REQUIRED TASK
Retype the records below from their first line through the line containing "S.view_settings.exposure = 0;", and include nothing else.
** START DATA FOR THIS TASK **
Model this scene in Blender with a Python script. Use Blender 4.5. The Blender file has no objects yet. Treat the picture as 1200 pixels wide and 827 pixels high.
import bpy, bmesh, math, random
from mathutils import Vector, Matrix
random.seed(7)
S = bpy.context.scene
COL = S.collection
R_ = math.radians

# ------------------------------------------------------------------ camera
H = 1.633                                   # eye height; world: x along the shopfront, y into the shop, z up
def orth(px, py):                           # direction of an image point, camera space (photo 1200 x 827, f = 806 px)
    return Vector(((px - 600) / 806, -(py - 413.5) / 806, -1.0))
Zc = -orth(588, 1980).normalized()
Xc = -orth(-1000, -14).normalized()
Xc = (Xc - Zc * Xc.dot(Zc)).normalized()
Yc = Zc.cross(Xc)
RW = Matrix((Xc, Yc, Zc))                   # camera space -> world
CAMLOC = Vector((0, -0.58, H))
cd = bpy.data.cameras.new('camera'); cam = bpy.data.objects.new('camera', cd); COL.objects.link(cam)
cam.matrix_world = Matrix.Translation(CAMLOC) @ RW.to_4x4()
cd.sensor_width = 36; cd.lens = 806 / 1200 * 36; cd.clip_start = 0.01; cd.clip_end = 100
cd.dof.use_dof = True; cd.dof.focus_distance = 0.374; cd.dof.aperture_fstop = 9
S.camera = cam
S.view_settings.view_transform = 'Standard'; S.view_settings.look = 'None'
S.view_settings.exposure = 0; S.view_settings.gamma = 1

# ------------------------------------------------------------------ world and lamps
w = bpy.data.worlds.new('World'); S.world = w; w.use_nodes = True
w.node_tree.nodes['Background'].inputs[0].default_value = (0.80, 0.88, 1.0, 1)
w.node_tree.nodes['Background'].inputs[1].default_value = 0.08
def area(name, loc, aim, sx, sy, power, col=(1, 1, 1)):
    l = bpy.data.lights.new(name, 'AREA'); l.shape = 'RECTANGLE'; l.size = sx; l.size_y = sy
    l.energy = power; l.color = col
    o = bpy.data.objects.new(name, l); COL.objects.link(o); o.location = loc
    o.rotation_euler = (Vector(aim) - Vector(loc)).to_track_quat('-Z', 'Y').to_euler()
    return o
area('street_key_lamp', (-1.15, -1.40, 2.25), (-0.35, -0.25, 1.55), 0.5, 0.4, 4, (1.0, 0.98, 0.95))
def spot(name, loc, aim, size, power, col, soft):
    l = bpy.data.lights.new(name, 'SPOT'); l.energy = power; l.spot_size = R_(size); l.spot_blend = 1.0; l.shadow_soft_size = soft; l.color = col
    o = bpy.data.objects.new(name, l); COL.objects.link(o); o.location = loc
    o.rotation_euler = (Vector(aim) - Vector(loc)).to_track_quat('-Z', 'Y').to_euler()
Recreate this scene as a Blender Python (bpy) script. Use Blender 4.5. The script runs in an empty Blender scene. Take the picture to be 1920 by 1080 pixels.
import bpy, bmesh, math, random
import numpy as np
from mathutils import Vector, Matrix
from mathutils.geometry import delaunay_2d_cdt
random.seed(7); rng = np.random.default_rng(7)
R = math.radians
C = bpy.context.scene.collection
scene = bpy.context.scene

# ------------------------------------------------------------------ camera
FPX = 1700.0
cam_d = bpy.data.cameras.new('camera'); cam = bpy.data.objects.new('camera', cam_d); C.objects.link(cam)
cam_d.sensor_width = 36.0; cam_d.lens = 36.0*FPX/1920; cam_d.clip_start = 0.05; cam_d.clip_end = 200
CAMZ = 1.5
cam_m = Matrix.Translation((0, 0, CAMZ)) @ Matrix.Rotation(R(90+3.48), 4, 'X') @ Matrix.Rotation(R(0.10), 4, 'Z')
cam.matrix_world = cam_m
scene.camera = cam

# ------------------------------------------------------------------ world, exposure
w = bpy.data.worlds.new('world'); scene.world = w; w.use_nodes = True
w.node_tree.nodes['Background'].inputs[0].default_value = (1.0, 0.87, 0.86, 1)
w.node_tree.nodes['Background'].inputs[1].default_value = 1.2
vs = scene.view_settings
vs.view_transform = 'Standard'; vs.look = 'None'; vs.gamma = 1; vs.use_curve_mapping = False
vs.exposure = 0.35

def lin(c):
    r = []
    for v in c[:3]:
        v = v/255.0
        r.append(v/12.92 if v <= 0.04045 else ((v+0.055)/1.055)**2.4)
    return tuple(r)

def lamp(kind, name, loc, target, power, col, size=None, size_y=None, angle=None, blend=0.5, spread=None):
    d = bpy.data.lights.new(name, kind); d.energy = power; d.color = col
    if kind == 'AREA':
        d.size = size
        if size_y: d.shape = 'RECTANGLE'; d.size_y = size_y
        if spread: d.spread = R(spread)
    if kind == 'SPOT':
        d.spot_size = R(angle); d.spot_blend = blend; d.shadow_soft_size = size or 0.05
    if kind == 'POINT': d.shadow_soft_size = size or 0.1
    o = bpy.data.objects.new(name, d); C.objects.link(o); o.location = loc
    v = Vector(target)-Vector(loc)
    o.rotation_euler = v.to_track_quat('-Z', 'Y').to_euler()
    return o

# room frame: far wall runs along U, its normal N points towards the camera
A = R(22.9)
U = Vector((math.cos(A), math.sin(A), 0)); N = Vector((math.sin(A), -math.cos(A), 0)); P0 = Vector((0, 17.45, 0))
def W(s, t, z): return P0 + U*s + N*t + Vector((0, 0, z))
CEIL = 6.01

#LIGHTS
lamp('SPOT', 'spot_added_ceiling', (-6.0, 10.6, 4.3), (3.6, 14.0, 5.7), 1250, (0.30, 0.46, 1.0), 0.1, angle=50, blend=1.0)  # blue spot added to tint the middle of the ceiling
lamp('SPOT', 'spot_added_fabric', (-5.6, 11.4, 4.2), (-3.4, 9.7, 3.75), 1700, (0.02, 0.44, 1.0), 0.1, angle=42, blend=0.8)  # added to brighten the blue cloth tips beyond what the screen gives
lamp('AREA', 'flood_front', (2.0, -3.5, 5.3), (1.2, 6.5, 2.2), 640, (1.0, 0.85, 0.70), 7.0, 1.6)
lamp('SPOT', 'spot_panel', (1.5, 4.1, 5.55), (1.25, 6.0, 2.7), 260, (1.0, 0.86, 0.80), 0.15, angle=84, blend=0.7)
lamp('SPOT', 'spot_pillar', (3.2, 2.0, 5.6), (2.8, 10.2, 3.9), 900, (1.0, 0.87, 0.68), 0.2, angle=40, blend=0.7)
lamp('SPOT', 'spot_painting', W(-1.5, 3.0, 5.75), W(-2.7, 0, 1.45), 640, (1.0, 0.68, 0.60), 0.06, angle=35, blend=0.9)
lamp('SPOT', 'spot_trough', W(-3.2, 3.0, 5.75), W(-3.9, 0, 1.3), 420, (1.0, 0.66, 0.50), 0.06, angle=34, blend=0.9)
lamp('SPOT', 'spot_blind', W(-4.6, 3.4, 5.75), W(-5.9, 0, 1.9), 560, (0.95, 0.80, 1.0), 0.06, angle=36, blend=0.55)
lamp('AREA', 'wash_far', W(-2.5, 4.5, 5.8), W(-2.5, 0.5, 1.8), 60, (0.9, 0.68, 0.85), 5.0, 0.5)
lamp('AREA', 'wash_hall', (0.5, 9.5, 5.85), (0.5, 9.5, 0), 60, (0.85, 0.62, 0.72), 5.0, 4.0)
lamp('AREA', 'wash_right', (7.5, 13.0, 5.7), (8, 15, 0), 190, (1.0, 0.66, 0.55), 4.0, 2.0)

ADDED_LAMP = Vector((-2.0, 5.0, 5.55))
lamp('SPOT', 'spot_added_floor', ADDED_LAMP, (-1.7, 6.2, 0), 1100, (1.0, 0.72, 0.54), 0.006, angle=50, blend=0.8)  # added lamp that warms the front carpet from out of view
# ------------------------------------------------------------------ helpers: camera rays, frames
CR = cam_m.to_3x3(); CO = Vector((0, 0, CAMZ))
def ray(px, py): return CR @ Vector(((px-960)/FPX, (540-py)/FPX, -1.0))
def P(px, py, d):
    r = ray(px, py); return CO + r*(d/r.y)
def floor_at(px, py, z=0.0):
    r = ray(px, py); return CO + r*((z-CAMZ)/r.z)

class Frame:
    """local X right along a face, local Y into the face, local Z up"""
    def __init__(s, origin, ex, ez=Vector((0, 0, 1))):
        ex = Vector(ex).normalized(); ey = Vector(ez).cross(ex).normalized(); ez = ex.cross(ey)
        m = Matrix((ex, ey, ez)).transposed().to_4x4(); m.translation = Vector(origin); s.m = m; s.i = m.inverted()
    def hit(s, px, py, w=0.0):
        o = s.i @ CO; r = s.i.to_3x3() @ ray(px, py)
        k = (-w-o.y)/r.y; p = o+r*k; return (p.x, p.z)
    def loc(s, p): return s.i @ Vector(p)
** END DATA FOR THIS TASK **
REPLY
Model this scene in Blender with a Python script. Use Blender 4.5. The Blender file has no objects yet. Treat the picture as 1200 pixels wide and 827 pixels high.
import bpy, bmesh, math, random
from mathutils import Vector, Matrix
random.seed(7)
S = bpy.context.scene
COL = S.collection
R_ = math.radians

# ------------------------------------------------------------------ camera
H = 1.633                                   # eye height; world: x along the shopfront, y into the shop, z up
def orth(px, py):                           # direction of an image point, camera space (photo 1200 x 827, f = 806 px)
    return Vector(((px - 600) / 806, -(py - 413.5) / 806, -1.0))
Zc = -orth(588, 1980).normalized()
Xc = -orth(-1000, -14).normalized()
Xc = (Xc - Zc * Xc.dot(Zc)).normalized()
Yc = Zc.cross(Xc)
RW = Matrix((Xc, Yc, Zc))                   # camera space -> world
CAMLOC = Vector((0, -0.58, H))
cd = bpy.data.cameras.new('camera'); cam = bpy.data.objects.new('camera', cd); COL.objects.link(cam)
cam.matrix_world = Matrix.Translation(CAMLOC) @ RW.to_4x4()
cd.sensor_width = 36; cd.lens = 806 / 1200 * 36; cd.clip_start = 0.01; cd.clip_end = 100
cd.dof.use_dof = True; cd.dof.focus_distance = 0.374; cd.dof.aperture_fstop = 9
S.camera = cam
S.view_settings.view_transform = 'Standard'; S.view_settings.look = 'None'
S.view_settings.exposure = 0; S.view_settings.gamma = 1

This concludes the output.